A brief summary of the Q&A section of the Eurobank CC.  Transcript attached

 

1. Loan growth: Eurobank delivered loan growth in Q1 driven by corporate loans in Greece and retail in Bulgaria. The pipeline looks good and the bank is confident it will reach its full year targets.

 

Quote: "Overall, we are quite confident that will reach our target for the year that it is a net credit growth of EUR 1.3 billion in Greece and EUR 1 billion in Southeastern Europe, overall EUR 2.3 billion for the group..."

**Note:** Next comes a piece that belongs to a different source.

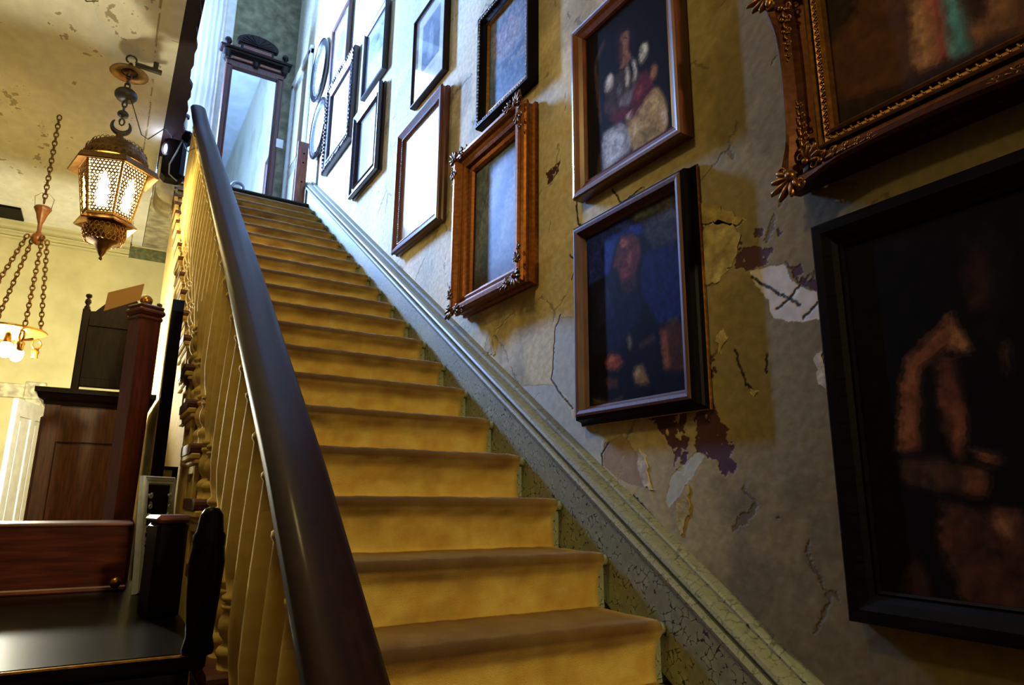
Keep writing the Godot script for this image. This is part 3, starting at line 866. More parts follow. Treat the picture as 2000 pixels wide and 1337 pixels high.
func build_stairs() -> void:
	var tozx := Basis(Vector3(0, 0, 1), Vector3(0, 1, 0), Vector3(1, 0, 0))
	var stair := thing("staircase", "long straight staircase climbing beside the peeling wall, cream painted with dark red tread noses", "staircase")
	var tp := PackedVector2Array()
	for i in 7:
		var t := -PI / 2 + PI * i / 6.0
		tp.append(Vector2(-0.017 + 0.017 * cos(t), -0.017 + 0.017 * sin(t)))
	tp.append(Vector2(-RUN - 0.03, 0)); tp.append(Vector2(-RUN - 0.03, -0.034))
	var tm := MB.new()
	tm.prism(tp, 0.245, 1.50, Transform3D(tozx, Vector3()))
	var tread := tm.mesh()
	tm = MB.new()
	tm.prism(tp, 1.50, 1.56, Transform3D(tozx, Vector3()))
	var margin := tm.mesh()
	var rm := MB.new()
	rm.box(Vector3(0.93, -0.105, -0.04), Vector3(1.3, 0.144, 0.02), 0.001)
	var riser := rm.mesh()
	var bm := MB.new()
	# mouldings under the tread end, then a sunk panel with raised border
	bm.box(Vector3(0.262, -0.044, -0.135), Vector3(0.03, 0.02, 0.29), 0.004)
	bm.box(Vector3(0.269, -0.062, -0.135), Vector3(0.022, 0.018, 0.29), 0.005)
	bm.box(Vector3(0.274, -0.155, -0.032), Vector3(0.014, 0.17, 0.03), 0.003)
	bm.box(Vector3(0.274, -0.155, -0.24), Vector3(0.014, 0.17, 0.03), 0.003)
	bm.box(Vector3(0.274, -0.085, -0.136), Vector3(0.014, 0.03, 0.18), 0.003)
	bm.box(Vector3(0.274, -0.225, -0.136), Vector3(0.014, 0.03, 0.18), 0.003)
	bm.box(Vector3(0.276, -0.155, -0.136), Vector3(0.012, 0.06, 0.10), 0.003)
	var bracket := bm.mesh()
	for k in range(-6, 20):
		var n := nose(k)
		var x := Transform3D(Basis(), Vector3(0, n.x, n.y))
		if k < 19: put("tread", tread, M.nosing, stair, x)
		if k < 19: put("painted_margin", margin, M.skirt, stair, x)
		put("riser", riser, M.skirt, stair, x)
		if k < 19: put("bracket", bracket, M.cream, stair, x)
	var sp := MB.new()
	for k in range(-6, 19):
		var n := nose(k)
		sp.box(Vector3(0.295, (n.x - 0.034) / 2, n.y - 0.03 - RUN / 2), Vector3(0.03, n.x - 0.034, RUN), 0.0005)
	put("spandrel", sp.mesh(), M.cream, stair)
	slab("floor_upper", Vector3(0.095, CEIL, BACK), Vector3(WALL_X, UP_FLOOR - 0.034, nose(19).y - 0.03), M.plaster)
	var ln := MB.new()
	ln.prism(PackedVector2Array([Vector2(0, -0.017), Vector2(-0.006, -0.003), Vector2(-0.017, 0), Vector2(-1.82, 0), Vector2(-1.82, -0.034), Vector2(-0.01, -0.034)]), 0.245, WALL_X, Transform3D(tozx, Vector3(0, UP_FLOOR, nose(19).y)))
	structure("floor_landing", ln.mesh(), M.dark)
	# carpet: one runner folded over every step
	var path := []
	for k in range(-6, 19):
		var n := nose(k)
		var zr := n.y - 0.03 + 0.014
		var yb := n.x - RISE + (0.014 if k > -6 else 0.0)
		for i in 9: path.append(Vector2(zr - 0.005 * sin(PI * i / 8.0), lerpf(yb, n.x - 0.062, i / 8.0)))
		for e in [[-0.011, -0.052], [-0.003, -0.044], [0.004, -0.035], [0.009, -0.026], [0.011, -0.016], [0.010, -0.006], [0.005, 0.003], [-0.003, 0.009], [-0.014, 0.0125]]: path.append(Vector2(n.y + e[0], n.x + e[1]))
		for i in range(1, 5): path.append(Vector2(lerpf(n.y - 0.014, n.y - RUN - 0.012, i / 4.0), n.x + 0.0135 - 0.003 * sin(PI * i / 5.0)))
	var nz := noise(7.0, 61, 3)
	var cols := 44
	var cm := MB.new(true)
	var rows := []
	var soil_and_shade := []
	var nz2 := noise(2.2, 63, 4)
	for i in path.size():
		var a: Vector2 = path[maxi(i - 1, 0)]
		var b: Vector2 = path[mini(i + 1, path.size() - 1)]
		var d := (b - a).normalized()
		var nn := Vector2(-d.y, d.x)
		if nn.x < -0.3 or nn.y < -0.95: nn = -nn
		var row := []
		var srow := []
		for c in cols + 3:
			var x := lerpf(0.40, 1.526, clampf(float(c - 1) / cols, 0.0, 1.0))
			var e := 0.0045 * nz.get_noise_3d(x * 2.2, path[i].y * 3.0, path[i].x * 3.0)
			if c == 0 or c == cols + 2: e = -0.013
			var edge := maxf(0.0, 1.0 - absf(x - 1.526) / 0.05) * 0.004
			var p: Vector2 = path[i] + nn * (e - edge)
			# brown wear mixed with painted shade on treads and noses, blotched on the risers
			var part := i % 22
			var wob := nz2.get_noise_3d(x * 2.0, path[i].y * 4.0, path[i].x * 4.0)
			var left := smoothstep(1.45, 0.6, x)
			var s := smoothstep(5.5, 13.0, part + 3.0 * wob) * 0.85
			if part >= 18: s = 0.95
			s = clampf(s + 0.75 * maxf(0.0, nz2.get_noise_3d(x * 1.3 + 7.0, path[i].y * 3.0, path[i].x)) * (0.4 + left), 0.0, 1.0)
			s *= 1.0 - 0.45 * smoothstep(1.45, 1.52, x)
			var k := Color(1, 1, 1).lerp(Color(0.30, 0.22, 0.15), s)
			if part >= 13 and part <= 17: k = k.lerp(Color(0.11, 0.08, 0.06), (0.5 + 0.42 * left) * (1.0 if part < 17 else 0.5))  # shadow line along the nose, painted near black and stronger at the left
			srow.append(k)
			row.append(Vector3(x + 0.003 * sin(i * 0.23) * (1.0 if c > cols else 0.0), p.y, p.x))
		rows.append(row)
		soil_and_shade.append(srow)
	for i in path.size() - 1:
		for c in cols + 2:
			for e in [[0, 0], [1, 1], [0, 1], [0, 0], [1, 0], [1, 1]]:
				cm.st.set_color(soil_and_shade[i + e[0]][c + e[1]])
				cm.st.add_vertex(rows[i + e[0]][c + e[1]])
	tag(put("stair_carpet", cm.mesh(), M.carpet), "worn golden yellow carpet runner fitted over the stairs from bottom to landing", "carpet")
	# skirting board along the stairs on the wall side with its double moulding
	var sk := MB.new()
	var z0 := 0.12
	var z1 := -7.08
	sk.prism(PackedVector2Array([Vector2(z0, line_y(z0) + 0.135), Vector2(z1, line_y(z1) + 0.135), Vector2(z1, line_y(z1) - 0.35), Vector2(z0, maxf(0.0, line_y(z0) - 0.4))]), 1.553, WALL_X, Transform3D(tozx, Vector3()))
	var skb := structure("trim_stair", sk.mesh(), M.skirt)
	var mp := [Vector2(0, -0.016), Vector2(-0.09, -0.016), Vector2(-0.092, -0.008), Vector2(-0.10, -0.004), Vector2(-0.108, 0.004), Vector2(-0.110, 0.014), Vector2(-0.104, 0.023), Vector2(-0.094, 0.027), Vector2(-0.078, 0.028), Vector2(-0.076, 0.036), Vector2(-0.092, 0.037), Vector2(-0.096, 0.044), Vector2(-0.092, 0.054), Vector2(-0.08, 0.062), Vector2(-0.062, 0.066), Vector2(-0.046, 0.067), Vector2(-0.040, 0.066), Vector2(-0.040, 0.074), Vector2(-0.034, 0.080), Vector2(-0.016, 0.084), Vector2(0, 0.085)]
	var mo := MB.new()
	var mpath := []
	for i in 25:
		var z := lerpf(z0, z1, i / 24.0)
		mpath.append(Vector3(WALL_X, line_y(z) + 0.135, z))
	var slope_k := 0.9
	var mp2 := []
	for p in mp: mp2.append(Vector2(p.x, p.y * slope_k))
	mo.sweep(mpath, mp2, Vector3.RIGHT)
	put("moulding", mo.mesh(), M.mould, skb)
	# balustrade
	var bal := thing("balustrade", "stair balustrade of cream turned balusters under a dark mahogany handrail", "railing")
	var rp := []
	for i in 61:
		var z := lerpf(0.1, -5.36, i / 60.0)
		rp.append(Vector3(0.305, line_y(z) + rail_h(z), z))
	var prof := [Vector2(-0.055, 0), Vector2(-0.053, 0.016), Vector2(-0.042, 0.028), Vector2(-0.022, 0.036), Vector2(0, 0.038), Vector2(0.022, 0.036), Vector2(0.042, 0.028), Vector2(0.053, 0.016), Vector2(0.055, 0), Vector2(0.051, -0.012), Vector2(0.038, -0.017), Vector2(0.034, -0.024), Vector2(0.036, -0.036), Vector2(0.03, -0.044), Vector2(-0.03, -0.044), Vector2(-0.036, -0.036), Vector2(-0.034, -0.024), Vector2(-0.038, -0.017), Vector2(-0.051, -0.012)]
	var hr := MB.new(true)
	hr.sweep(rp, prof, Vector3.RIGHT, true, false)
	hr.smooth(false)
	for e in [0, 60]:
		var dd: Vector3 = (rp[e] - rp[1 if e == 0 else 59]).normalized()
		var uu := Vector3.RIGHT.cross(dd).normalized()
		if uu.y < 0: uu = -uu
		var ring := []
		for p in prof: ring.append(rp[e] + Vector3.RIGHT * p.x * 0.98 + uu * p.y * 0.98)
		hr.fan(ring, dd)
	put("handrail", hr.mesh(), M.rail, bal)
	# unit baluster, 1 m tall, scaled to the rail
	var bp := [Vector2(0.0, 0.0), Vector2(0.034, 0.0), Vector2(0.034, 0.03), Vector2(0.038, 0.04), Vector2(0.039, 0.055), Vector2(0.034, 0.066), Vector2(0.026, 0.074), Vector2(0.026, 0.084), Vector2(0.034, 0.10), Vector2(0.039, 0.125), Vector2(0.038, 0.15), Vector2(0.030, 0.175), Vector2(0.036, 0.183), Vector2(0.036, 0.193), Vector2(0.028, 0.199), Vector2(0.037, 0.208), Vector2(0.037, 0.221), Vector2(0.028, 0.23), Vector2(0.034, 0.28), Vector2(0.040, 0.36), Vector2(0.039, 0.46), Vector2(0.035, 0.62), Vector2(0.029, 0.78), Vector2(0.025, 0.87), Vector2(0.030, 0.88), Vector2(0.030, 0.893), Vector2(0.024, 0.90), Vector2(0.026, 1.0), Vector2(0, 1.0)]
	var bu := MB.new(true)
	bu.lathe(bp, 14)
	var unit := bu.mesh()
	for k in range(-5, 19):
		for e in 2:
			var n := nose(k)
			var z: float = n.y - 0.055 - 0.1364 * e
			var l := line_y(z) + rail_h(z) - 0.035 - n.x
			if z > -5.32: put("baluster", unit, M.cream, bal, Transform3D(Basis.from_scale(Vector3(1, l, 1)), Vector3(0.305, n.x, z)))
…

2. Net interest income: NII was strong in Q1, flat q/q but up 13.7% y/y, driven by loan and bond growth offsetting higher deposit costs. Q1 NII points to potentially beating full year guidance but it's too early to revise targets.

 

Quote: "Overall, the big picture for NII is that Q1 was better than our expectation... Q1 actually points to a better than budget performance. However, it is quite early in the year and at the moment we are not revising our forecast."

 

3. Asset quality: NPE ratio is expected to remain around 3% for 2024 with potential for cost of risk to come in lower than the <80bps guidance. 

 

Quote: "Overall, we expect that the NPE ratio for the full year 2024 to remain at the current levels. So circa 3%... As you can see on Page 32, the first quarter, cost of risk decrease to 68 basis points from 85 basis points in 2023... We may move lower than this initial guidance, but as Harris mentioned, we will provide you a full update."

 

4. Hellenic Bank: Eurobank expects to get regulatory approvals and close the increase to a 55% stake in Hellenic in the coming weeks. Hellenic's results will be consolidated from Q3.

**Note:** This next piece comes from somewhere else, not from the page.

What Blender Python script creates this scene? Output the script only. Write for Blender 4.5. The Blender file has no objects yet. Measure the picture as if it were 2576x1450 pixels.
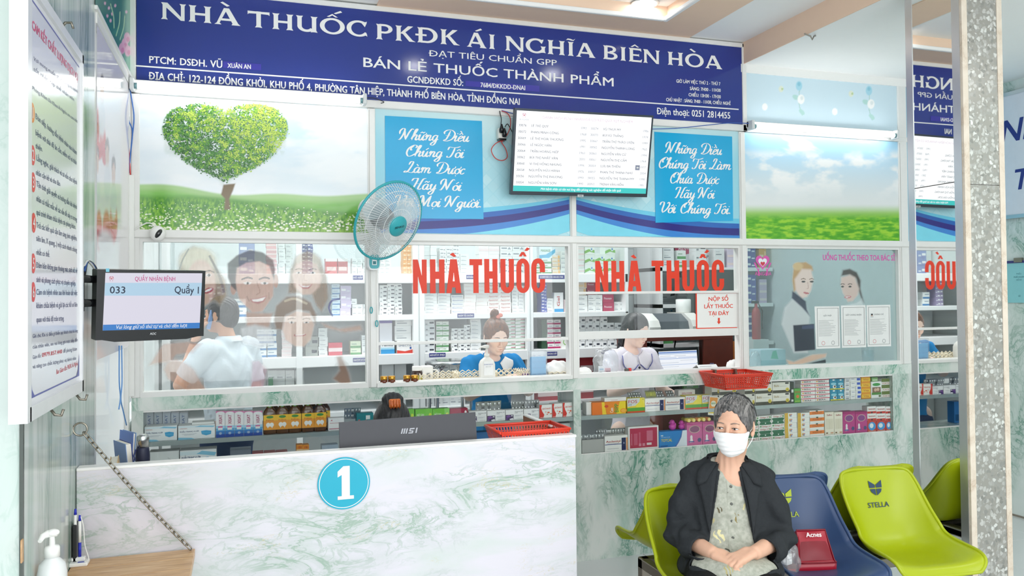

Quote: "Over the next few weeks, we should receive the pending approvals and we should be able to close the outstanding transactions driving our percentage at 55%... subject to the regulatory approvals in the second quarter, we should also record any negative goodwill that we may have from the pending transactions."


5. Capital return: The proposed dividend payout ratio for 2023 profits is 30% all in cash, targeting 40% in 2024 potentially via a mix of cash dividends and buybacks.

 

Quote: "For the shareholder reward of this year out of 2023 financial results, as I mentioned in my introduction, we have proposed 30% payout ratio all in cash dividend... for next year, we envisage a higher payout ratio towards 40%. And in 2026, this may reach towards 50%... for next year and the following, we may consider a mix of cash dividend and share buyback."

EUROB - Transcripts.pdf 99.78 kB · 7 downloads


@nwoodman thanks for the updates. Much appreciated. I am liking this company more and more (and i already liked it a lot). Underpromise and overdeliver. Very well run. Continie to execute exceptionally well.